I kept on. I stayed true to my course. There were days when I wanted to scream and yell, and there were days when I did exactly that.

They said it will get better. They said, “Keep doing what you are doing because you are doing it right.”

And after looking into the eyes of my sixteen-year-old when she said, “Mom, you are my hero. I wouldn’t be who I am today if it wasn’t for everything we went through.”

I finally believe they were right.

For all the struggling mamas out there acting as mom and dad while trying not to lose yourself in the process, it does get better. There is hope for a happier, more peaceful existence with your kids, just don’t give up. Even more importantly, don’t give in to the dark side. Listen to your heart, trust your gut, and love those little cherubs of yours with everything you have.
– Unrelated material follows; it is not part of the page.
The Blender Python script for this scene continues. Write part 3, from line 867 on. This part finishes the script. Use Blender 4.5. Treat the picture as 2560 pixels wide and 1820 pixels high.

I have no false pretenses on perfectly paved roads of the future, in fact, I am well aware that at any moment I could get bucked right out of the minivan again and suffer a fresh case of the rash. The knowledge that at any moment we are one incident away from turmoil, and I could be cast back into the role of the villain always resides in the back of my mind. But the older they get, the wiser they are becoming and I keep praying that they always see truth above everything else.

At the end of the day, at least now I know with certainty that underneath all of the muck and mire resides a strong foundation of truth and integrity that we built together. And as for that road rash… it gave us some pretty beautiful scars that only the three of us can see. It taught us more than I can even begin to quantify with words.

As we stood around the kitchen that afternoon we shared memories of one horrible summer that we all now agree has become one of our favorite summers together. I never would have guessed all those years ago that some of the worst days of our lives could have bonded my girls and I so closely that we could turn it into such a positive and sacred memory.

Never underestimate the power of the road rash and the beauty of its scars.